As curator Joachim Homann describes: “Rather than aiming for a coherent and systematically ordered set of reasons that compel artists to draw—a goal that seems elusive, given the widespread practice of drawing—we introduce a broad selection of works of art, and each is probed for being a record of a directed artistic intervention. Each models a different way of embedding information in a work of art and adds a new facet to our understanding of drawing, offering insights into the creative process as it shaped work in artists’ studios of the past 500 years and continues to evolve today.”

Highlights of the exhibition include:

  • A double-sided drawing after Donatello’s “Miracle of Miser’s Heart,” (1505–1520) from the workshop of Raphael, reproduces figurative groups from Donatello’s bronze reliefs for the high altar of Sant’Antonio, Padua.
  • A rapid sketch by Peter Paul Rubens, The Death of Dido (1600–1603), depicts the first Queen of Carthage, in despair over Aeneas’ departure, falling on a sword.
  • The End of the Hunt (1892) was the first Winslow Homer watercolor to enter a museum collection, capturing the untamed nature of the Adirondacks.
  • Alberto Giacometti’s portrait of his friend James Lord, sketched on the last page of a political review by French intellectual and literary figure Georges Bataille from 1948.
  • Michelle Stuart’s record of the ground outside her home, entitled Little Moray Hill (1973), produced by placing the paper directly on the dirt and rubbing on it with graphite to transfer the most minute topographical distinctions.
  • Ed Ruscha’s Fix (1972), which completely obliterated the traces of the artist’s hand in a drawing with gunpowder on paper, only to evoke verbally the medium’s ability to record movement in permanence.
  • The Jerome Project (2015) by Titus Kaphar combines the portraits of three young black men whose tragic deaths prompted a national conversation around racial profiling, policing, and gun violence: Trayvon Martin (died February 26, 2012), Michael Brown (died August 9, 2014), and Tamir Rice (died November 22, 2014), which outlines the subjects’ faces in white chalk on asphalt-coated roofing paper.
The fully illustrated, 192-page catalogue that accompanies the exhibition is published by Del Monico-Prestel.

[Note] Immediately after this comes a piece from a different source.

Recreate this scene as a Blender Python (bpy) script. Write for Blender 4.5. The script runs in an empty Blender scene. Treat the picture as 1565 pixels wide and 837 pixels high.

In a departure from traditional scholarly catalogues, Why Draw? foregrounds artistic processes and personal perceptions of the impact and significance of drawing on artistic practice through time.
“Running Fence,” 1976, graphite, pastel, charcoal, fabric collage, by CHRISTO, American, born 1935. Museum Purchase, George Otis Hamlin Fund with the aid of a matching grant from the National Endowment for the Arts, Washington, D.C., a federal agency. Bowdoin College Museum of Art.
“The Maiden Without Hands,” 2011–14, gouache and chalk pastel, by Natalie Frank, American, born 1980
. Private Collection.

The Museum is pleased to announce a series of exhibition related public programs throughout the summer, with events ranging from a group discussion on the history and impetus behind collecting, talks on notable artists, the Museum’s historic holdings, and the importance of drawing to an artist’s practice. Highlights include:

  • Why Draw? artist Natalie Frank, creator of widely exhibited and critically acclaimed illustrations of the “unsanitized” fairy tales of the Brothers Grimm, will visit the Museum to discuss the implications of her works for women, their bodies, desires, and fears on May 2.
  • Museum Co-Director Frank Goodyear will lead a discussion on the drawings of Winslow Homer and their historic importance in the Museum on July 18.
  • George Keyes, former curator at the Detroit Institute of Art, will host a workshop on the practice of collecting Old Master works and the history of studying European prints and drawings on July 27.
  • Artist Andrea Sulzer will lead a workshop called Tracing the Artist’s Hand, including both hands-on activities and a discussion on the changing approaches to mark-making on paper on August 24.
  • Joachim Homann, the exhibition curator, will analyze the use of the figure in the European avant-garde, focusing on master works by Egon Schiele, Pablo Picasso, and Henry Moore on August 25.
  • An evening dedicated to changing artistic and cultural attitudes toward paper with Ruth Fine, former curator, National Gallery of Art and Marjorie Shelley, Conservator in Charge, Works on Paper, The Metropolitan Museum of Art, on August 31.